▶ DIRECTIONS
Exactly the lines from the start of the data below through the line that contains "tag(o, 'all further" are to be copied, with pictures left out.

** BEGIN DATASET SECTION **

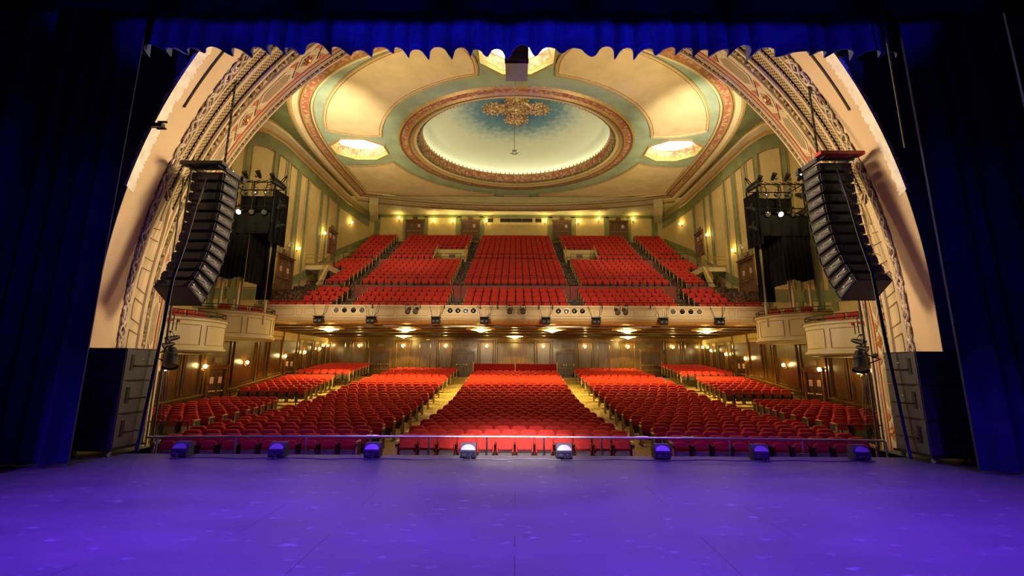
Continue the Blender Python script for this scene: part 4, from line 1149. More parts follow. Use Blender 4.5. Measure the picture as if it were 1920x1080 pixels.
for kind, nm, K in (('orchestra', 'theatre_chair', K1), ('balcony', 'balcony_chair', K2)):
    L = sorted([d for d in seats if d['kind'] == kind and d['vis']], key=lambda d: d['zc'])
    ind = L[:300]; ids = set(id(d) for d in ind)
    for d in ind:
        pos = 'leftmost' if d['i'] == 0 else ('rightmost' if d['i'] == d['n'] - 1 else ORD[d['i'] + 1] + ' from left')
        if kind == 'orchestra':
            lab = 'red seat, %s row of the %s on main floor, %s' % (NR[d['row']], d['block'], pos)
            grp = 'main floor seats, ' + d['block']
        else:
            lab = 'red seat, %s row of the %s in balcony, %s' % (NR[d['row']], d['block'], pos)
            grp = 'balcony seats, ' + d['block']
        place_seat(K1f if (kind == 'orchestra' and d['row'] == 0) else K, nm, lab, grp, d['x'], d['y'], d['z'], d['rz'], d['wd'], d['end'])
    b, c, p, s_, a_, e_ = seat_parts(kind, True)
    mm = MB()
    for d in seats:
        if d['kind'] != kind or id(d) in ids: continue
        zc = d['zc']; 
        if not (240 < 966 + 800 * d['x'] / zc < 1720): continue
        M = Matrix.Translation((d['x'], d['y'], d['z'])) @ Matrix.Rotation(d['rz'], 4, 'Z')
        mm.merge(b, M, 0); mm.merge(c, M, 0); mm.merge(p, M, 1)
        M1 = M @ Matrix.Translation((-d['wd'] / 2, 0, 0)); mm.merge(s_, M1, 2); mm.merge(a_, M1, 2)
        if d['end'] == -1: mm.merge(e_, M1, 3)
        if d['end'] == 1:
            M2 = M @ Matrix.Translation((d['wd'] / 2, 0, 0)); mm.merge(s_, M2, 2); mm.merge(e_, M2, 3)
    o = mm.build(nm + '_rows', [velvet, seatmetal, standmat, woodend], smooth=True)
    tag(o, 'all further rows of red seats behind the nearer rows ' + ('on the main floor' if kind == 'orchestra' else 'in the balcony'), 'seats', kind='stuff')

# red velvet parapet behind the centre block
t = thing('velvet_screen', 'dark red velvet standing screen with brass posts behind the last centre row', 'screen', (0, 34.3, oz(34.3)))
m = MB()
for a_, b_ in ((-3.25, -0.06), (0.06, 3.25)): m.box2(a_, b_, -0.03, 0.03, 0.1, 1.28)
m.build('curtain_panel', velvet_dk, t)
for x in (-3.3, 0, 3.3):
    m = MB(); m.tube([(x, -0.05, 0), (x, -0.05, 1.42)], 0.045, 8); m.build('post', brass, t)
# rails of the side blocks
for s in (-1, 1):
    z_ = oz(23.3)
    rail('section_rail', 'dark rail in front of the middle %s wall block seats' % SIDE[s], [(s * 15.4, 23.7, z_ + 0.2), (s * 11.8, 23.7, z_ + 0.2)], 0.78, 1.2, blackmetal, 0.025, group='rails of the side blocks')
    rail('section_rail', 'dark rail in front of the rearmost %s wall block seats' % SIDE[s], [(s * 15.4, 30.2, oz(30.2) + 0.2), (s * 11.7, 30.2, oz(30.2) + 0.2)], 0.78, 1.0, blackmetal, 0.025, group='rails of the side blocks')
    rail('section_rail', 'short dark rail before the front %s wall block seats' % SIDE[s], [(s * 12.6, 14.9, -0.45), (s * 10.95, 14.9, -0.45)], 0.72, 0.8, blackmetal, 0.025, group='rails of the side blocks')
# pit rail
def rail_y(x): return 11.82 - 0.0035 * x * x
xs_ = [-9.5 + 19 * i / 30 for i in range(31)]
t = thing('pit_rail', 'long brushed steel rail between the stage edge and the front row', 'railing', (0, 11.82, -0.5))
m = MB(); m.tube([(x, rail_y(x) - 11.82, 0.83) for x in xs_], 0.028, 8); m.build('top_rail', chrome, t, smooth=True)
for px in (316, 454, 580, 697, 807, 914, 1020, 1127, 1240, 1362, 1493, 1638):
    x = (px - 966) * 0.01418; m = MB(); m.tube([(x, rail_y(x) - 11.82, 0), (x, rail_y(x) - 11.82, 0.82)], 0.026, 8); m.build('post', chrome, t, smooth=True)
for x in (-3.75, 3.35, 4.55):
    m = MB(); m.tube([(x - 0.16, rail_y(x) - 11.82, 0.83), (x + 0.16, rail_y(x) - 11.82, 0.83)], 0.042, 8); m.build('coupler', chrome, t, smooth=True)

# ------------------------------------------------------------------ under-balcony star lamps
def star_lamp(x, y, label, pw=560):
    t = thing('star_ceiling_lamp', label, 'ceiling light', (x, y, 4.50), 0, 'star lamps under the balcony')
    m = MB(); m.lathe([(0.95, 0.04), (0.95, 0.0), (0.75, -0.03), (0.55, -0.02)], 24); m.build('plate', gold, t)
    m = MB(); n = 16; top = []; 
    ring1 = [((0.66 if k % 2 == 0 else 0.36) * math.cos(2 * PI * k / n), (0.66 if k % 2 == 0 else 0.36) * math.sin(2 * PI * k / n), -0.04) for k in range(n)]
    ring2 = [((0.30 if k % 2 == 0 else 0.2) * math.cos(2 * PI * k / n), (0.30 if k % 2 == 0 else 0.2) * math.sin(2 * PI * k / n), -0.11) for k in range(n)]
    m.grid([ring1, ring2, [(0.01 * math.cos(2 * PI * k / n), 0.01 * math.sin(2 * PI * k / n), -0.22) for k in range(n)]], 0, True)
    m.build('glass_star', balcbulb, t)
    lamp('SPOT', (x, y, 4.26), pw * 3.0, (1.0, 0.78, 0.17), 0.10, (x, y, 0), 114, 0.18, name='star_lamp_glow')
    lamp('POINT', (x, y, 4.0), 85, (1.0, 0.70, 0.16), 0.2, name='star_lamp_glow')  # weak point lamp added below the fixture to brighten the soffit
for i, px in enumerate((616, 761, 901, 1035, 1175, 1325)):
    star_lamp((px - 966) * 0.0350, 28.1, 'lit star-shaped lamp under the balcony edge, %s from the left' % ORD[i + 1])
for i, px in enumerate((757, 965, 1177)):
    star_lamp((px - 966) * 0.0431, 34.6, 'lit star-shaped lamp deep under the balcony, %s from the left' % ORD[i + 1], 260)

# ------------------------------------------------------------------ balcony front fixtures
FX = lambda px: (px - 966) * 0.0326
k = 0
for gi, grp in enumerate(((631.5, 647, 663.5, 679.5), (844, 858.5, 873, 887.5), (1046, 1061, 1076, 1091), (1260, 1277, 1293, 1309))):
    for j, px in enumerate(grp):
        t = thing('recessed_spotlight', 'round recessed spotlight in the balcony front, group %s, %s from the left' % (ORD[gi + 1], ORD[j + 1]), 'spotlight', (FX(px), 25.79, 5.44), 0, 'round spotlights in the balcony front')
        Mx = Matrix.Rotation(R(90), 4, 'X')
        m = MB(); m.lathe([(0.165, 0.0), (0.175, 0.02), (0.195, 0.02), (0.20, 0.0)], 20, Mx); m.build('ring', ringwhite, t, smooth=True)
        m = MB(); m.lathe([(0.165, 0.005), (0.10, -0.0), (0.001, 0.012)], 20, Mx); lo = m.build('lens', glassdark if (gi + j) % 3 else lens, t, smooth=True)
def par(name, label, loc, rot, group=None, s=1.0, lit=False, cat='stage light', hook=0.25):
    """small theatre lantern; local -Y is its beam direction"""
    t = thing(name, label, cat, loc, 0, group); t.rotation_euler = rot
    Mx = Matrix.Rotation(R(90), 4, 'X')
    m = MB(); m.lathe([(0.001, -0.20 * s), (0.06 * s, -0.19 * s), (0.095 * s, -0.08 * s), (0.10 * s, 0.10 * s), (0.12 * s, 0.16 * s), (0.115 * s, 0.16 * s)], 14, Mx); m.build('housing', blackmetal, t, smooth=True)
    m = MB(); m.lathe([(0.11 * s, 0.13 * s), (0.06 * s, 0.15 * s), (0.001, 0.155 * s)], 14, Mx); m.build('lens', litlens if lit else lens, t, smooth=True)
    m = MB(); m.tube([(-0.12 * s, 0, 0), (-0.12 * s, 0, hook * s), (0.12 * s, 0, hook * s), (0.12 * s, 0, 0)], 0.012 * s, 4); m.box(0, 0, hook * s + 0.04 * s, 0.05 * s, 0.05 * s, 0.08 * s); m.build('yoke', blackmetal, t)
    return t
for i, px in enumerate((769, 783, 955, 980, 1153, 1167)):
    par('moving_light', 'small moving light hung on the balcony front, %s from the left' % ORD[i + 1], (FX(px), 25.45, 5.42), (R(35), 0, 0), 'moving lights on the balcony front', 1.3)
for i, px in enumerate((605, 701, 820, 909, 1022, 1114, 1237, 1340)):
    x = FX(px)
    t = thing('hanging_floodlight', 'black floodlight hanging under the balcony front, %s from the left' % ORD[i + 1], 'floodlight', (x, 25.45, 4.78), 0, 'floodlights under the balcony front')
    m = MB(); m.box(0, 0, 0, 0.50, 0.30, 0.34, 0, Matrix.Rotation(R(20), 3, 'X')); m.box(0, -0.02, 0.22, 0.56, 0.34, 0.05); m.build('housing', blackmetal, t)
    m = MB(); m.box(-0.12, -0.165, -0.03, 0.16, 0.02, 0.10); m.box(0.13, -0.165, -0.03, 0.14, 0.02, 0.10); m.build('lens', lens, t)
    m = MB(); m.tube([(-0.2, 0, 0.2), (-0.45, 0.12, 0.95)], 0.012, 4); m.tube([(0.2, 0, 0.2), (0.32, 0.12, 0.95)], 0.012, 4); m.tube([(0.1, 0, 0.2), (0.35, 0.1, 0.5), (0.45, 0.1, 0.95)], 0.012, 4); m.build('cable', cablem, t)
for i, px in enumerate((700, 789, 834, 900, 932, 1010, 1035, 1127, 1217)):
    t = thing('light_bracket', 'short black clamp bracket on the balcony rail, %s from the left' % ORD[i + 1], 'bracket', (FX(px), 25.62, 5.66), 0, 'clamps on the balcony front')
    m = MB(); m.box(0, 0, 0, 0.05, 0.08, 0.26); m.tube([(0, 0, 0.12), (0, 0.2, 0.2)], 0.02, 4); m.build('clamp', blackmetal, t)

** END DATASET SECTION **

▶ FINISHED TASK
Continue the Blender Python script for this scene: part 4, from line 1149. More parts follow. Use Blender 4.5. Measure the picture as if it were 1920x1080 pixels.
for kind, nm, K in (('orchestra', 'theatre_chair', K1), ('balcony', 'balcony_chair', K2)):
    L = sorted([d for d in seats if d['kind'] == kind and d['vis']], key=lambda d: d['zc'])
    ind = L[:300]; ids = set(id(d) for d in ind)
    for d in ind:
        pos = 'leftmost' if d['i'] == 0 else ('rightmost' if d['i'] == d['n'] - 1 else ORD[d['i'] + 1] + ' from left')
        if kind == 'orchestra':
            lab = 'red seat, %s row of the %s on main floor, %s' % (NR[d['row']], d['block'], pos)
            grp = 'main floor seats, ' + d['block']
        else:
            lab = 'red seat, %s row of the %s in balcony, %s' % (NR[d['row']], d['block'], pos)
            grp = 'balcony seats, ' + d['block']
        place_seat(K1f if (kind == 'orchestra' and d['row'] == 0) else K, nm, lab, grp, d['x'], d['y'], d['z'], d['rz'], d['wd'], d['end'])
    b, c, p, s_, a_, e_ = seat_parts(kind, True)
    mm = MB()
    for d in seats:
        if d['kind'] != kind or id(d) in ids: continue
        zc = d['zc']; 
        if not (240 < 966 + 800 * d['x'] / zc < 1720): continue
        M = Matrix.Translation((d['x'], d['y'], d['z'])) @ Matrix.Rotation(d['rz'], 4, 'Z')
        mm.merge(b, M, 0); mm.merge(c, M, 0); mm.merge(p, M, 1)
        M1 = M @ Matrix.Translation((-d['wd'] / 2, 0, 0)); mm.merge(s_, M1, 2); mm.merge(a_, M1, 2)
        if d['end'] == -1: mm.merge(e_, M1, 3)
        if d['end'] == 1:
            M2 = M @ Matrix.Translation((d['wd'] / 2, 0, 0)); mm.merge(s_, M2, 2); mm.merge(e_, M2, 3)
    o = mm.build(nm + '_rows', [velvet, seatmetal, standmat, woodend], smooth=True)
    tag(o, 'all further rows of red seats behind the nearer rows ' + ('on the main floor' if kind == 'orchestra' else 'in the balcony'), 'seats', kind='stuff')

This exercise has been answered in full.